Le but est de donner aux candidats à l’asile la certitude que leur demande est recevable. Pour les autres, en revanche, la politique de retours sera accélérée, avec en particulier la nomination d’un coordinateur européen des reconduites. La Commission renoue aussi avec l’idée d’une immigration choisie en fonction des besoins de l’Europe en termes de main-d’œuvre ou de compétences.
Selon la proposition de la Commission, le pays responsable de la demande pourra être celui où un migrant a des liens familiaux, où il a travaillé ou étudié, ou alors le pays lui ayant délivré un visa. Sinon, les pays de première arrivée resteront chargés de la demande.
Un pacte où tous les États seront mis à contribution
Ursula von der Leyen propose ainsi un nouveau départ. Et une solution durable. La Grèce, l’Italie et l’Espagne pourront enfin compter sur la solidarité des Vingt-Sept pour accueillir les demandeurs d’asile, mais surtout pour les renvoyer plus rapidement dans leur pays d’origine.
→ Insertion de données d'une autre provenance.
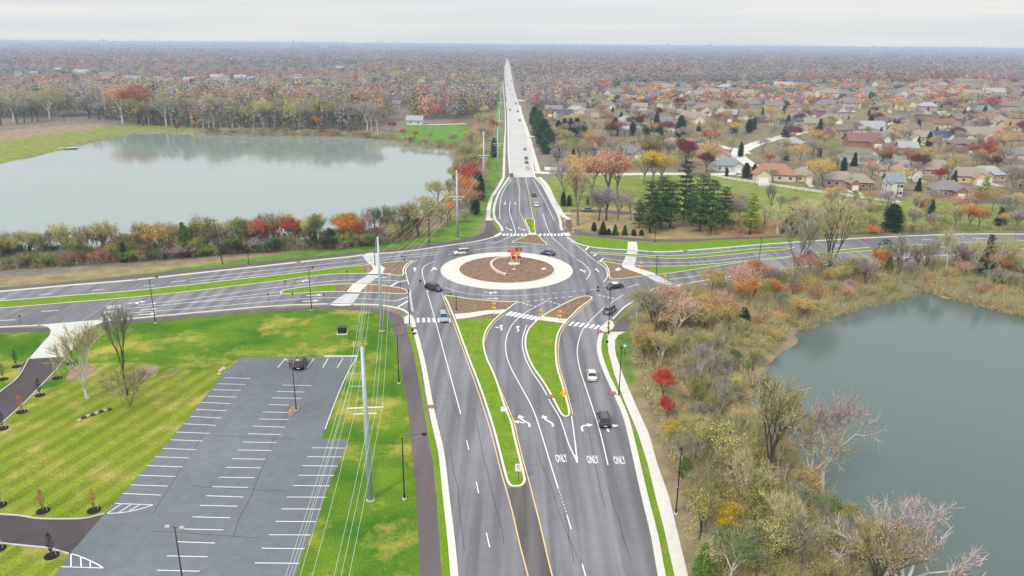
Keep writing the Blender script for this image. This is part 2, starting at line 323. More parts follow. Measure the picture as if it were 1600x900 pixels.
def water_mat(name, c, rough, bscale, bstr):
    m = bpy.data.materials.new(name); m.use_nodes = True; t = m.node_tree; b = t.nodes['Principled BSDF']; L = t.links.new
    b.inputs['Roughness'].default_value = rough; b.inputs['IOR'].default_value = 1.33; b.inputs['Specular IOR Level'].default_value = .5
    tcn = N(t, 'ShaderNodeTexCoord')
    n0 = N(t, 'ShaderNodeTexNoise'); n0.inputs['Scale'].default_value = .018; n0.inputs['Detail'].default_value = 3; L(tcn.outputs['Object'], n0.inputs[0])
    mi = N(t, 'ShaderNodeMix', data_type='RGBA'); L(n0.outputs[0], mi.inputs[0]); mi.inputs[6].default_value = (*c, 1); mi.inputs[7].default_value = (*(k*1.18 for k in c), 1); L(mi.outputs[2], b.inputs['Base Color'])
    mp_ = N(t, 'ShaderNodeMapping'); mp_.inputs['Scale'].default_value = (1, .45, 1); mp_.inputs['Rotation'].default_value = (0, 0, R(25)); L(tcn.outputs['Object'], mp_.inputs[0])
    n = N(t, 'ShaderNodeTexNoise'); n.inputs['Scale'].default_value = bscale; n.inputs['Detail'].default_value = 4; n.inputs['Roughness'].default_value = .6; L(mp_.outputs[0], n.inputs[0])
    bn = N(t, 'ShaderNodeBump'); bn.inputs['Strength'].default_value = bstr; bn.inputs['Distance'].default_value = .12; L(n.outputs[0], bn.inputs['Height']); L(bn.outputs[0], b.inputs['Normal'])
    return m
def grow(poly, d):
    c = Vector((sum(p[0] for p in poly)/len(poly), sum(p[1] for p in poly)/len(poly))); return [tuple(c+(Vector(p)-c)*(1+d/(Vector(p)-c).length)) for p in poly]
WM1 = water_mat('lake_water', (.21, .262, .235), .05, .8, .15); WM2 = water_mat('pond_water', (.078, .112, .104), .03, 2.0, .22)
for nm, L_, m_ in (('lake', LAKE1, WM1), ('pond', LAKE2, WM2), ('small_pond', LAKE3, WM1)):
    sheet(nm, grow(L_, 3), WL, m_)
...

Le pacte prévoit en effet que les pays de l’UE qui ne veulent pas prendre des demandeurs d’asile en cas d’afflux devront en revanche participer au renvoi des déboutés du droit d’asile depuis le pays européen où ils sont arrivés vers leur État d’origine. Une façon de contourner le refus persistant de plusieurs pays, notamment ceux du groupe de Visegrad (Pologne, Hongrie, République tchèque, Slovaquie) d’accueillir des migrants.
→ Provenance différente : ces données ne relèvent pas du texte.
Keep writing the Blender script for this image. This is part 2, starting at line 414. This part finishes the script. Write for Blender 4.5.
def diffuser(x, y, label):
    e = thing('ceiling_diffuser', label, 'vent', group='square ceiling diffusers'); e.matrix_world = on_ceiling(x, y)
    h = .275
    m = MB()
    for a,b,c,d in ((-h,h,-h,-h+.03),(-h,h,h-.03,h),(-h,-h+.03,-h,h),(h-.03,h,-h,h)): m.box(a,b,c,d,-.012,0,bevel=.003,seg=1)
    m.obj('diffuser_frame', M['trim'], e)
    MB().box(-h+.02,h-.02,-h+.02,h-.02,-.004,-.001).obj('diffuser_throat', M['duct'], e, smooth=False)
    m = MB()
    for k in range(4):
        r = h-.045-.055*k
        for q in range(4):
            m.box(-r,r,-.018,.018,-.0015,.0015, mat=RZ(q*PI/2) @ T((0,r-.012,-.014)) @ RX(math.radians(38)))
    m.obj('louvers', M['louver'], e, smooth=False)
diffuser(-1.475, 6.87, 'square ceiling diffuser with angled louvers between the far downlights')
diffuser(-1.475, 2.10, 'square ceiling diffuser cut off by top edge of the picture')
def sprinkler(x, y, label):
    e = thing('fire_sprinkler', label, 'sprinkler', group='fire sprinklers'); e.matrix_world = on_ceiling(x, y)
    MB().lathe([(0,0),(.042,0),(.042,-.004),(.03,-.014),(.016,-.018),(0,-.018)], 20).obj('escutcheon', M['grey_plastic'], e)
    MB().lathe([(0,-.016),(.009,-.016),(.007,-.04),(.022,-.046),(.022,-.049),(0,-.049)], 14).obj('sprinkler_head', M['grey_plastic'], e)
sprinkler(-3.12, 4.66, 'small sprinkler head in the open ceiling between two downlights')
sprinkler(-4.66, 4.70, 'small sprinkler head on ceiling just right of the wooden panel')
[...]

Tous les États seront mis à contribution, en fonction de leur poids économique et de leur population, a expliqué la commissaire européenne aux Affaires intérieures, Ylva Johansson. Mais ils ont le choix entre accueillir des demandeurs d’asile, « parrainer » le renvoi dans son pays d’un migrant ou aider à la construction de centres d’accueil.
En cas de « crise » similaire à celle de 2015, lorsque plus d’un million de réfugiés avaient pris l’Europe de court, un État devra prendre en charge la relocalisation des réfugiés ou le renvoi des migrants déboutés. Et s’il échoue à renvoyer des migrants dans leur pays d’origine dans les huit mois, il doit les accueillir.
Accélérer les procédures
La Commission veut aussi accélérer les procédures d’examen de l’asile, pour déterminer si une personne est manifestement éligible, et éviter que des demandeurs ne s’entassent dans des camps comme celui de Moria, en Grèce. 30 000 à 60 000 demandes d’asile sont déposées tous les mois, alors que plus de 900 000 dossiers sont en attente.
Afin d’augmenter les retours, qui sont effectifs pour moins de 30% des cas, l’exécutif européen veut travailler plus « étroitement » avec leurs pays d’origine en levant leurs réticences avec différents leviers : aide au développement, politique de visa, etc…
La proposition de solidarité européenne obligatoire donnerait la responsabilité des demandes d’asile à un pays où le demandeur a de la famille, où il a reçu un visa, où il a travaillé ou étudié. Mais les pays d’entrée resteraient toutefois en première ligne, car plutôt que d’abolir les règles actuelles (celles de Dublin), la Commission propose finalement de les assouplir.
En résumé : contrôles accrus aux frontières extérieures, durcissement sur les renvois des migrants irréguliers, accélération des procédures. Pour les ONG, la réforme fait le jeu des pays les plus hostiles à l’accueil des réfugiés.